Por ejemplo, los incas ya tenían un ‘cuerpo policial’, comandado por el Chapac-Camayuc. Estaba constituido por los ‘chapac’, palabra que en quechua significa ‘vigilante’. Muy parecida a la que hoy se usa para apodar a los policías: ‘chapas’. ¿Les molesta? “No”, responde un uniformado.

El general bromea y sigue. Ya en la Colonia estaba el ‘sereno’, un hombre vestido con poncho y alpargatas. Era el vigilante. Muy similar a la policía nocturna, solo que en aquella época no había linternas. Debía caminar con un farol, iluminando las calles de la ciudad. Y su representación está en una esquinita de la galería donde, además, cuelgan ilustraciones que datan de 1606 hasta 1811.

Uniformes, armas... y los mayores asesinos

En el museo se exponen documentos de la Gran Colombia y de la época republicana. Por ejemplo, se exhibe el libro Diario General de Anotaciones de Presos, escrito a mano en 1927 y en el que aparecen los nombres de los detenidos, sus profesiones, delitos, multas...

No podían faltar los uniformes policiales de hace un siglo, decenas de armas (algunas de la Segunda Guerra Mundial), escudos, pequeños frascos de gas lacrimógeno, licencias de conducir y un viejísimo aparato de alcocheck.

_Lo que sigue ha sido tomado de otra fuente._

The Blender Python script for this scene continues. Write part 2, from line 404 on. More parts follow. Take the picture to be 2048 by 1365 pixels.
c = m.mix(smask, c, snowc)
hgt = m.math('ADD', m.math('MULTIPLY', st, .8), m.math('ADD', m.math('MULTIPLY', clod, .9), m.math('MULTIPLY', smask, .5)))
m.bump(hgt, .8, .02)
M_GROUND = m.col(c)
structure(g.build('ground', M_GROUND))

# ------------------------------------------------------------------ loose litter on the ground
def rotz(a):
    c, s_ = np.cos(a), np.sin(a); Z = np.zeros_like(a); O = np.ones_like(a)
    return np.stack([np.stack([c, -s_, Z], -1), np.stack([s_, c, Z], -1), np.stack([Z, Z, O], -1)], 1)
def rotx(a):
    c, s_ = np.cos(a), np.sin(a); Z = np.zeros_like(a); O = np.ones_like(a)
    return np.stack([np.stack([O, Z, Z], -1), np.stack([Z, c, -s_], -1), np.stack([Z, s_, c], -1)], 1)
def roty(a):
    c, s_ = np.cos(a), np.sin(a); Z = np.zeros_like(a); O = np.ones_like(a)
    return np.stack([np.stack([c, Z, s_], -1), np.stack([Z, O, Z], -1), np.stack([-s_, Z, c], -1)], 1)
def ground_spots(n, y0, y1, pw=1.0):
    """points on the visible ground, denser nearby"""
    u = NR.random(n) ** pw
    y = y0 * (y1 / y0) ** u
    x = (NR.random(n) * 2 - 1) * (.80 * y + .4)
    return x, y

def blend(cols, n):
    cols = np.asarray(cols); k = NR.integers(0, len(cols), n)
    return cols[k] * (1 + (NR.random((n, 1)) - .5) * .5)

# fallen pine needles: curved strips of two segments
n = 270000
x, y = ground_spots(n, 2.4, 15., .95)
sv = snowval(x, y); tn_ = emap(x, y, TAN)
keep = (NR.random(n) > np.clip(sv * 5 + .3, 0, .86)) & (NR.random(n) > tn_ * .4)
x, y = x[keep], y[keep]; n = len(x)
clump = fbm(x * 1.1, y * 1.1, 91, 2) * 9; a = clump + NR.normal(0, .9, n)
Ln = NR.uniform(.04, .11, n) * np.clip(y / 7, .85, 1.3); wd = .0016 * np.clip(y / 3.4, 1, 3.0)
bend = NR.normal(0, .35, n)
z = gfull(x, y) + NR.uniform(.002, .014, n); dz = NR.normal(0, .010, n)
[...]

En la sección de Criminalística, se exhiben identikits. Y junto a estos, de una pared con fondo azul cuelgan las fotografías de los cuatro asesinos más despiadados de la historia del país: Pedro Alonso López, apodado el Monstruo de los Andes; Daniel Camargo Barbosa; Nelson Byron Bedón, alias el Desdentado del Pichincha; y Juan Fernando Hermosa, conocido como el Niño del Terror.